Markets all the way down
A price is the most compressed sentence we know how to write.
Everything anyone believes about a thing, its scarcity, its future, its risk, the mood of the person across the table, gets crushed down into a single number that updates in real time. We built a planetary belief-aggregation machine and mostly use it to argue about coffee futures.
I think about this more than is probably healthy. The longer I build in finance, the more I suspect that most of the hard problems in the world aren’t technology problems or even policy problems. They’re market-design problems wearing a costume.
Coordination is the whole game
How do a million strangers decide what’s true? How does a city decide what to build? How does an organization decide what to work on next quarter? We dress these up as governance, or strategy, or “culture,” but underneath they’re all the same shape: a lot of people with partial information and misaligned incentives, trying to converge on a decision without a central planner who actually knows the answer.
This is, when you sit with it, an almost impossible thing to do well. No single human holds enough of the picture. Every individual is biased, self-interested, and working from a sliver of the available information. And yet societies cohere, cities get built, capital finds its way to the projects that need it, mostly. How?
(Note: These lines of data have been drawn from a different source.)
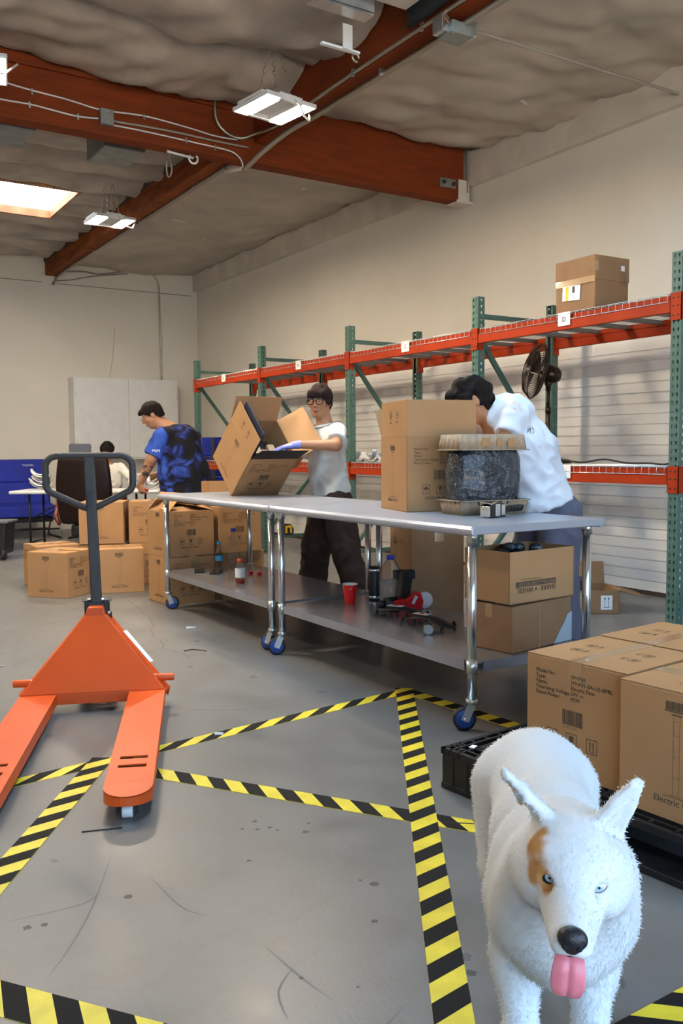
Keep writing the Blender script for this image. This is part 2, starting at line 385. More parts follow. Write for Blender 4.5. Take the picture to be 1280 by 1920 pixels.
# ceiling: dark deck above, sagging foil blankets below, one bay at a time
CZT = CZ+.30
SKY = (1.75, 2.97, 10.18, 11.45); SKY2 = (1.55, 2.97, 2.75, 4.02)
dk = MB().bx((LX, FY, CZT), (WX, SKY2[2], CZT+.1)).bx((LX, SKY2[3], CZT), (WX, SKY[2], CZT+.1)).bx((LX, SKY2[2], CZT), (SKY2[0], SKY2[3], CZT+.1)).bx((SKY2[1], SKY2[2], CZT), (WX, SKY2[3], CZT+.1)).bx((LX, SKY[3], CZT), (WX, WY, CZT+.1)).bx((LX, SKY[2], CZT), (SKY[0], SKY[3], CZT+.1)).bx((SKY[1], SKY[2], CZT), (WX, SKY[3], CZT+.1))
ceiling = struct('ceiling', dk, 'deck')
from mathutils import noise as mn
def sheet(x0, x1, y0, y1, sag, amp, seed, m, nx=None, ny=None, top=CZ, dirx=True, lip=.05):
    nx = nx or max(6, int((x1-x0)/.06)); ny = ny or max(6, int((y1-y0)/.06)); vs = []; fs = []
    for j in range(ny+1):
        for i in range(nx+1):
            u, v = i/nx, j/ny; x = x0+(x1-x0)*u; y = y0+(y1-y0)*v
            t = v if dirx else u
            z = top - sag*(1-(2*t-1)**2)**.7 + lip*(abs(2*t-1)**10)
            w_ = mn.fractal(Vector((x*.9+seed, y*1.7, seed)), 1.0, 2.0, 3)
            w2 = abs(mn.noise(Vector((x*2.1+seed*3, y*2.6+x*1.3, seed))))
            z += amp*w_*1.4-amp*1.3*w2
            vs.append((x, y, min(z, CZT-.01)))
    for j in range(ny):
        for i in range(nx):
            a = j*(nx+1)+i; fs.append((a, a+nx+1, a+nx+2, a+1))
    mb = MB(); mb.add(vs, fs, True)
    return obj('insulation_sheet', mb, m, ceiling)
CB0, CB1 = 7.0, 7.16        # cross beam
PX0, PX1 = 3.55, 3.72       # purlin line
# far bay left of the purlin: narrow blankets stapled joist to joist, interrupted by the skylight
ys = [7.16, 7.76, 8.37, 8.98, 9.58, 10.16]
for i in range(len(ys)-1): sheet(LX, PX0, ys[i]+.008, ys[i+1]-.008, .07, .035, 3.1*i, 'foil')
for i, (a, c) in enumerate(((10.16, 10.8), (10.8, 11.47))): sheet(LX, SKY[0], a+.008, c-.008, .07, .035, 20+3.1*i, 'foil'); sheet(SKY[1], PX0, a+.008, c-.008, .06, .03, 30+3.1*i, 'foil')
ys = [11.47, 12.1, 12.74, 13.4, WY]
for i in range(len(ys)-1): sheet(LX, PX0, ys[i]+.008, ys[i+1]-.008, .07, .035, 50+3.1*i, 'foil')
# far bay by the right wall: one smooth drape
sheet(PX1-.02, WX, CB1-.02, WY, .05, .03, 71, 'foil2', dirx=False, top=CZ-.02)
# near bays: wide loose drapes
ys = [FY, -.9, .7, 1.8, 2.72, 4.06, 5.0, 6.05, 7.0]
sheet(LX, SKY2[0]-.04, 2.72, 4.06, .10, .07, 85, 'foil'); sheet(SKY2[1]+.04, PX0+.01, 2.72, 4.06, .05, .04, 86, 'foil')
for i in range(len(ys)-1):
    if i == 4: continue
    sheet(LX, PX0+.01, ys[i]+.006, ys[i+1]-.006, .10, .07, 90+2.7*i, 'foil')
ys = [FY, 1.2, 7.0]
for i in range(len(ys)-1): sheet(PX1-.02, WX, ys[i]+.004, ys[i+1]-.004, .05, .055, 120+2.7*i, 'foil2', top=CZ-.01)

# glulam cross beam and purlins
struct('ceiling_beam', MB().bx((LX, CB0, 3.705), (5.93, CB1, CZT)), 'wood', bevel=.006)
struct('ceiling_beam', MB().bx((PX0, CB1, 3.93), (PX1, WY-.01, CZT)), 'woodY', bevel=.006)
struct('ceiling_beam', MB().bx((PX0+.02, FY, 3.87), (PX1, CB0, CZT)), 'wood', bevel=.006)
struct('trim_4', MB().bx((LX, CB0-.03, CZ-.10), (PX0, CB0, CZ-.02)), 'wood')      # nailer along the top of the beam
struct('trim_5', MB().bx((PX0-.012, CB1, CZ-.07), (PX0, WY, CZ+.05)), M['deck'])
# white overspray sleeve and bolted steel plate where the beam meets the wall
struct('trim_6', MB().bx((5.86, CB0-.004, 3.72), (6.0, CB0-.001, 3.92)).bx((5.84, CB0-.004, 3.695), (6.05, CB1+.01, 3.72)), 'ledger')
struct('trim_7', MB().bx((WX-.085, CB0-.015, 3.80), (WX-.072, CB0+.0, CZ+.02)), 'conduit_dark')
bp_ = thing('beam_anchor_plate', 'small grey steel plate bolted through the beam end at the wall', 'bracket', (5.72, CB0-.008, 3.86))
obj('plate', MB().box((0, 0, 0), (.20, .01, .09)), 'galvbox', bp_, bevel=.003)
for dx in (-.06, .07): obj('bolt', MB().cyl((dx, -.004, 0), (dx, -.03, 0), .02, 8), 'jack_dark', bp_)

# skylight: timber curb and glowing acrylic pane
for SK, nm in ((SKY, 'window_1'), (SKY2, 'window_2')):
    x0, x1, y0, y1 = SK
    skl = struct(nm, MB().bx((x0-.02, y0-.02, CZ+.035), (x1+.02, y1+.02, CZ+.06)), 'sky_pane' if nm == 'window_2' else 'sky_pane_far')
    cb = MB(); t = .035
    for a, c in (((x0-t, y0-t), (x1+t, y0)), ((x0-t, y1), (x1+t, y1+t)), ((x0-t, y0), (x0, y1)), ((x1, y0), (x1+t, y1))): cb.bx((a[0], a[1], CZ-.06), (c[0], c[1], CZT+.02))
    obj('window_curb', cb, 'woodlight', skl, bevel=.003)
# ================================================================ LIGHT FITTINGS, CONDUITS
def high_bay(loc, rz, label, group='LED high bay lamps under the roof', chain=.5, hide_cord=False):
    t = thing('high_bay_lamp', label, 'lamp', loc, rz, group)
    obj('housing', MB().box((0, 0, .05), (.44, .30, .02)).box((0, 0, .055), (.15, .34, .04)).box((-.145, .0, .028), (.15, .43, .022)).box((.145, 0, .028), (.15, .43, .022)), 'white_metal', t, bevel=.004)
    for s in (-1, 1):
        obj('light_panel', MB().box((s*.145, 0, .012), (.125, .40, .006)), 'lamp', t)
        obj('panel_frame', MB().box((s*.145-.069, 0, .020), (.008, .43, .022)).box((s*.145+.069, 0, .020), (.008, .43, .022)).box((s*.145, .211, .020), (.14, .008, .022)).box((s*.145, -.211, .020), (.14, .008, .022)), 'white_metal', t)
    for y in (-.19, .19):
        obj('end_bracket', MB().box((0, y, .03), (.20, .03, .05)), 'white_metal', t, bevel=.003)
    mb = MB()
    for sx in (-.07, .07):
        for sy in (-.12, .12):
            n_ = int(chain/.035)
            for i in range(n_):
                f0 = i/n_; f1 = (i+1)/n_
                k = lambda f: (sx*(1-f*.6), sy*(1-f), .07+(chain-.07)*f)
                mb.tube([k(f0), tuple(Vector(k((f0+f1)/2))+Vector((.006*(-1)**i, .006*(1 if i % 2 else -1), 0))), k(f1)], .0035, 4)
    obj('hanging_chain', mb, 'conduit', t)
    obj('power_cord', MB().tube([(.03, -.2, .03), (.05, -.24, -.02), (.10, -.22, -.07), (.2, -.15, -.06), (.28, -.05, .05)], .007, 6), 'white_metal', t)
    return t
hb = high_bay((3.12, 5.78, 3.66), radians(8), 'twin panel high bay lamp hanging where the two timber beams cross')
LAMPS = [((3.16, 9.68, 3.72), 2, 'twin panel high bay lamp between the skylight and the far purlin', True),
         ((1.10, 6.02, 3.60), -12, 'high bay lamp cut by the picture edge in front of the cross beam', True),
         
         ((3.15, 13.0, 3.70), 5, 'high bay lamp near the back wall', False)]
for loc, a, lb, vis in LAMPS[:2]+[((.2, 9.8, 3.66), 0, 'high bay lamp left of the skylight, out of view', 0), ((-1.6, 5.8, 3.66), 0, 'high bay lamp deep in the left of the hall, out of view', 0)]:  # the two out-of-view lamps are added to light the hall
    o = copy_tree(hb); put(o, loc, radians(a), lb)

def pipe(name, pts, r, m, label, cat, n=8, smooth=True, straps=None, group=None):
    if smooth:
        P = [Vector(p) for p in pts]; Q = []
        for i in range(len(P)-1):
            p0, p1, p2, p3 = P[max(i-1, 0)], P[i], P[i+1], P[min(i+2, len(P)-1)]
            for k in range(5):
                t = k/5; Q.append(.5*((2*p1)+(p2-p0)*t+(2*p0-5*p1+4*p2-p3)*t*t+(3*p1-p0-3*p2+p3)*t**3))
        Q.append(P[-1]); pts = Q
    o = obj(name, MB().tube(pts, r, n), m)
    if label: tag(o, label, cat, group)
    if straps:
        for (c, d) in straps: obj('pipe_strap', MB().box(c, d), 'galv', o)
    return o
# fat conduits under the near purlin
pipe('electrical_conduit', [(3.44, 6.98-.05, 3.60), (3.50, 6.7, 3.70), (3.62, 6.45, 3.82), (3.66, 6.0, 3.835), (3.68, 4.5, 3.835), (3.69, 2, 3.84), (3.69, -2.3, 3.84)], .022, 'conduit', 'thick steel conduit under the near purlin with a bend beneath the lamp', 'conduit', 10,
     straps=[((3.665, 5.2, 3.85), (.06, .02, .05)), ((3.665, 4.44, 3.85), (.06, .02, .05))])
pipe('electrical_conduit', [(3.20, 6.965, 4.19), (3.20, 6.96, 4.0), (3.28, 6.955, 3.90), (3.42, 6.95, 3.87), (3.52, 6.85, 3.90), (3.56, 6.5, 3.88), (3.555, 5.5, 3.89), (3.555, 4.5, 3.89), (3.555, -2.3, 3.89)], .014, 'conduit', 'thin steel conduit curling off the cross beam and along the near purlin side', 'conduit', 8,
     straps=[((3.55, 5.4, 3.89), (.012, .03, .05)), ((3.55, 4.6, 3.89), (.012, .03, .05))])
pipe('electrical_conduit', [(3.44, 6.94, 3.62), (3.36, 7.08, 3.62), (3.42, 7.22, 3.70), (3.66, 7.4, 3.87), (3.70, 7.8, 3.91), (3.705, 10, 3.915), (3.705, 13.6, 3.915), (3.70, 14.0, 3.86), (3.66, 14.03, 3.80)], .02, 'conduit_dark', 'dark conduit running under the far purlin to the back wall', 'conduit', 8,
     straps=[((3.705, y, 3.925), (.06, .02, .04)) for y in (8.6, 10.2, 12)])
pipe('electrical_conduit', [(3.72, 13.6, 3.93), (4.1, 13.9, 4.02), (4.4, 14.02, 4.03), (4.83, 14.03, 4.12)], .012, 'conduit_dark', 'short dark conduit from the purlin end along the top of the back wall', 'conduit', 6)
pipe('electrical_conduit', [(3.70, 14.02, 3.86), (3.95, 14.03, 3.90), (4.3, 14.03, 3.99), (4.85, 14.03, 4.08)], .010, 'conduit_dark', 'lower curved conduit along the top of the back wall', 'conduit', 6)
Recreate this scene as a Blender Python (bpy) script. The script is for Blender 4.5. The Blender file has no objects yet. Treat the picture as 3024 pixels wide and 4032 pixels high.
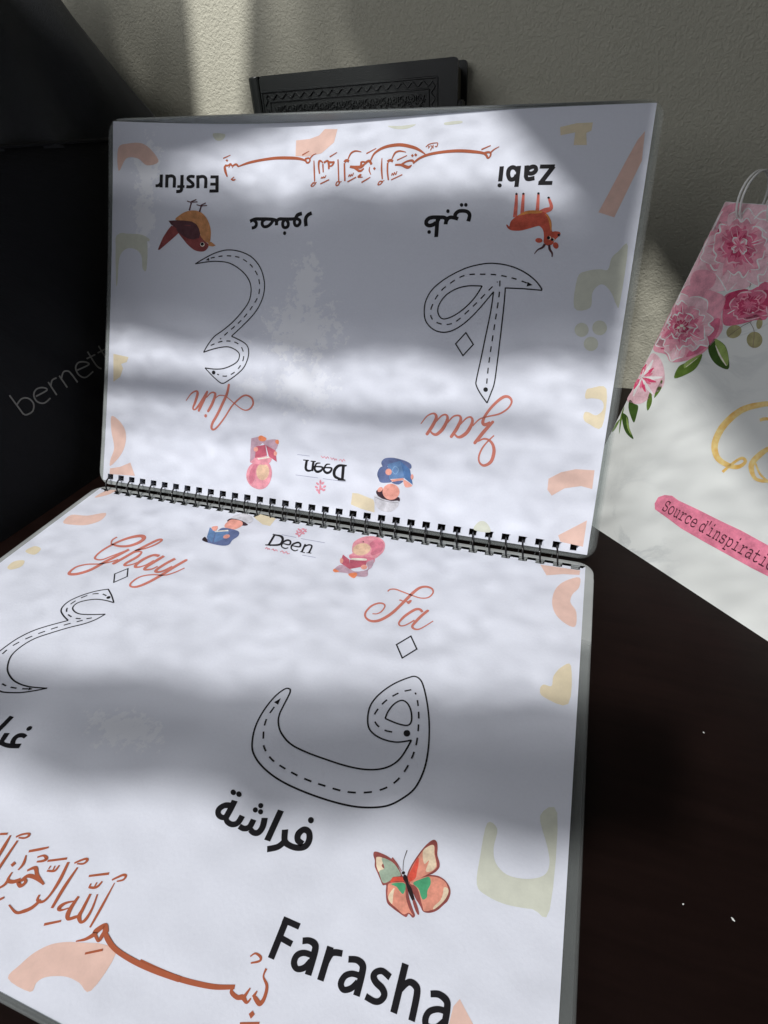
import bpy, bmesh, math, random
from mathutils import Vector, Matrix
from mathutils.geometry import tessellate_polygon
random.seed(7)
sc = bpy.context.scene
COL = sc.collection
MM = 0.001
# ---- measurements (millimetres; x along the notebook's binding, y towards the wall, z up; lower page top at z=0)
CAM_LOC=(283.765, -224.398, 184.033)
CAM_ROT=((0.946563, 0.317634, -0.055928),(0.141490, -0.564798, -0.813009),(-0.289827, 0.761651, -0.579559))  # rows: right, down, forward
FOCAL_PX=2160.0
W,H,GAP,TH,TW,B1,B2=307.06845, 219.28169, 2.09277, 1.03221, -0.08444, 6.00000, 2.50000
CAL_O=(294.57704, 51.59733, -6.00000); CAL_B=(0.74132, -0.67115, -0.00000); CAL_U=(0.27240, 0.30088, 0.91393); CAL_H=165.02
MAC_O=(-22.0000, -60.0000, -6.0000); MAC_D=(0.049938, 0.998752, 0.000000)
LIGHT_D=(0.035691, 0.594848, -0.803045); SC=(150,60,70)
AX=(0.998205, -0.059892, 0.000000); AY=(0.048096, 0.801604, 0.595918)
SHADE_SHAPES={'band1':[(-182,60), (-150,60), (-119,62), (-88,61), (-80,61), (-73,59), (-65,59), (-53,59), (-41,54), (-28,55), (-17,55), (-6,60), (5,61), (23,61), (40,57), (58,61), (74,62), (91,58), (107,57), (130,66), (131,51), (133,35), (134,20), (131,19), (128,19), (125,18), (106,20), (87,14), (68,10), (45,13), (23,10), (0,8), (-26,12), (-53,7), (-79,8), (-111,8), (-142,5), (-174,6)],
 'fold_band2':[(-171,-26), (-71,-19), (-32,-21), (19,-24), (72,-20), (112,-16), (113,-22), (74,-28), (21,-34), (-46,-34), (-170,-39)],
 'band3':[(-82,-190), (-61,-184), (-40,-184), (-19,-180), (-5,-172), (9,-170), (23,-167), (41,-168), (59,-160), (77,-153), (101,-152), (124,-147), (148,-139), (157,-136), (165,-135), (174,-136), (173,-147), (166,-148), (158,-152), (150,-157), (136,-156), (122,-160), (108,-160), (97,-166), (86,-169), (75,-172), (60,-172), (45,-172), (30,-174), (0,-182), (-30,-184), (-59,-195)],
 'fold_streak':[(-169,-48), (-45,-42), (54,-39), (134,-33), (134,-35), (54,-42), (-44,-46), (-168,-52)],
 'corner':[(-186,101), (-101,121), (-29,97), (-96,76), (-118,72), (-182,67)],
 'fold_left':[(-258,228), (-154,227), (-157,211), (-164,178), (-299,176)],
 'fold_right':[(-110,226), (20,224), (22,182), (-131,180)],
 'dark':[(-306,168), (-240,227), (-213,221), (-218,204), (-206,193), (-187,186), (-165,180), (-169,171)],
 'fold_band1':[(-182,72), (-150,77), (-119,74), (-88,75), (-80,73), (-73,73), (-65,72), (-53,67), (-41,67), (-28,66), (-17,70), (-6,73), (5,71), (23,70), (40,72), (58,73), (74,74), (91,69), (107,67), (130,53), (131,36), (133,20), (134,4), (131,5), (128,5), (125,5), (106,6), (87,1), (68,-2), (45,1), (23,-1), (0,-8), (-26,-5), (-53,-6), (-79,-9), (-111,-5), (-142,-9), (-174,-5)],
 'fold_band3':[(-82,-179), (-61,-173), (-40,-171), (-19,-165), (-5,-160), (9,-159), (23,-158), (41,-153), (59,-148), (77,-143), (101,-140), (124,-131), (148,-127), (157,-125), (165,-126), (174,-123), (173,-158), (166,-161), (158,-162), (150,-166), (136,-172), (122,-173), (108,-175), (97,-175), (86,-182), (75,-183), (60,-188), (45,-185), (30,-188), (0,-198), (-30,-199), (-59,-207)],
 'jamb':[(-50,206), (72,96), (106,66), (132,43), (134,144), (159,128), (156,85), (147,29), (170,-6), (192,-36), (300,-170), (640,-170), (640,560), (-50,560)]}  # outlines of added unseen blockers, each drawn from the shadow it casts

TABLE_Z = -6.0
WALL_Y = 241.0
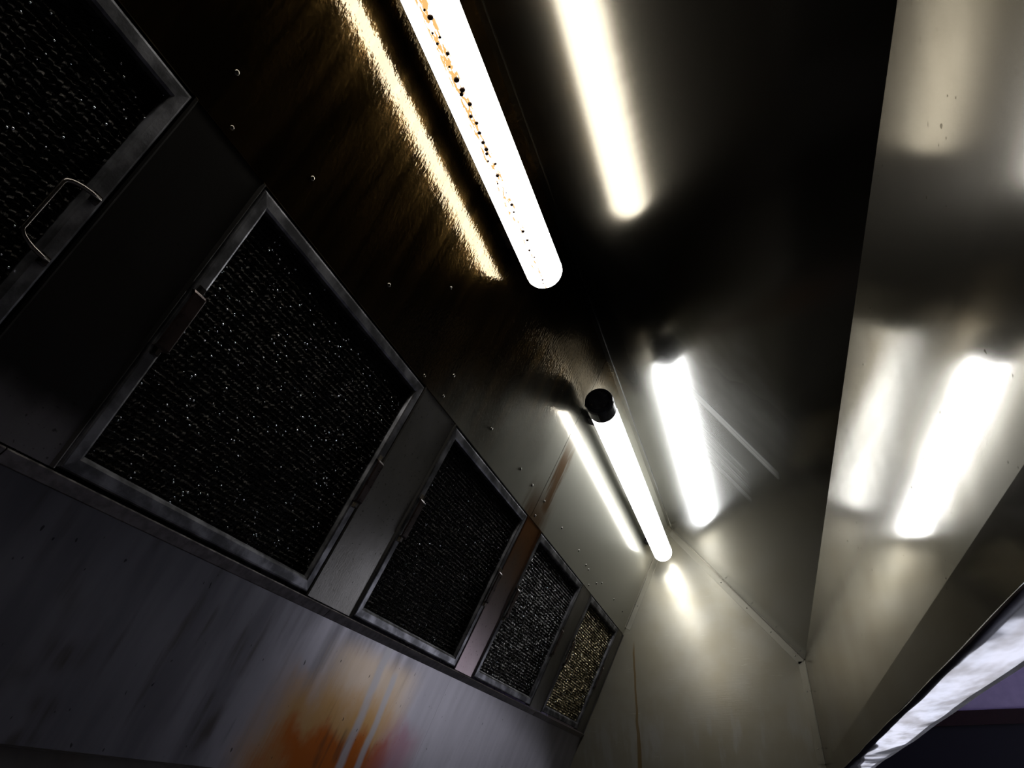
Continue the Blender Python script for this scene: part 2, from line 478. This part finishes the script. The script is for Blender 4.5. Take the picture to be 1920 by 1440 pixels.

Markets are the best tool we’ve ever found for that exact shape. Not because traders are wise, they’re often not, but because a market doesn’t need anyone to be wise. It needs people to be willing to bet, and it punishes them when they’re wrong. Truth leaks out of the incentive gradient whether anyone intends it or not. The aggregate is smarter than any of its parts, not by magic, but because the mechanism is designed to extract signal from a thousand conflicting guesses and let the wrong ones bleed out.
The market is smarter than you, not because it knows more, but because it has no ego to protect. It doesn’t care about being right. It only cares about clearing.
Where the costume comes off
Once you start seeing this shape, you see it everywhere, and it changes what problems look like.
Governance? That’s a market for collective decisions, usually a badly designed one, which is why it works so poorly. We vote in crude binary pulses every few years and call it preference aggregation, when a well-designed market could surface what people actually want continuously and with intensity attached.
Information and truth? That’s a market too. The reason misinformation spreads is that we built attention markets that reward engagement instead of accuracy, and then act surprised when the incentive gradient points toward outrage. Prediction markets, by contrast, make being right expensive to ignore, they put a price on belief, and prices are honest in a way that opinions aren’t.
Even something as soft as “culture” or “status” is, underneath, an allocation mechanism, a way a group decides what to value and who gets the scarce thing. We just don’t usually have the courage to look at it that plainly.
I’m not saying everything should be financialized. That would be its own kind of disaster, a world where every human interaction has a ticker is a world that’s lost something essential. What I’m saying is narrower and, I think, truer: the underlying structure of most coordination problems is a market structure, and you’ll design better solutions if you can see that clearly, whether or not money ever changes hands.
The pipes are the point
Here’s the unglamorous part, the part I’ve come to love: a market is only as good as its plumbing.
A beautiful mechanism with bad settlement is a casino. A brilliant pricing model with no liquidity is a spreadsheet. The actual work, the work that makes a market clear instead of just exist, is the boring infrastructure underneath. Custody. Settlement. The matching engine. The rails that move value when the bet resolves. The part that makes the abstraction hold pressure when real money and real consequences flow through it.
That’s the layer I build. Not the shiny front-end of finance, the part where the magic words happen. The pipes. The place where “markets all the way down” stops being a slogan and has to actually work, where a clever mechanism either survives contact with reality or quietly falls apart and takes someone’s money with it.
Why I think this is the frontier
Two things are happening at once, and together they’re why I can’t look away.
The first is that we’re learning to put real-world assets onto these rails, turning illiquid, paper-bound things into something a market can actually price and move. That’s mostly a compliance and trust problem, and I’ve written about that mess elsewhere. But the direction is clear: more and more of reality is becoming legible to markets that can clear in seconds instead of weeks.
The second is that we’re about to add a new kind of participant, software that can hold a goal and act on it. When agents can quote, negotiate, and provide liquidity, the belief-aggregation machine gets a new species of believer, one that never sleeps and never gets emotional and can reason about a thousand markets at once.
Put those together and you get the thing that keeps me up at night, in the good way: a world where markets reach further down into reality than they ever have, priced and tended partly by machines, settling in seconds. Markets all the way down, and a little ways further than that.
I want to be holding the wrench when it happens. Not because I think markets are sacred, I’ve been burned enough to know exactly what they can do to a person. But because they’re the most powerful coordination technology we have, and the people who understand their plumbing will quietly shape what the next version of the world coordinates toward. That’s a responsibility worth taking seriously, and a problem worth giving a life to.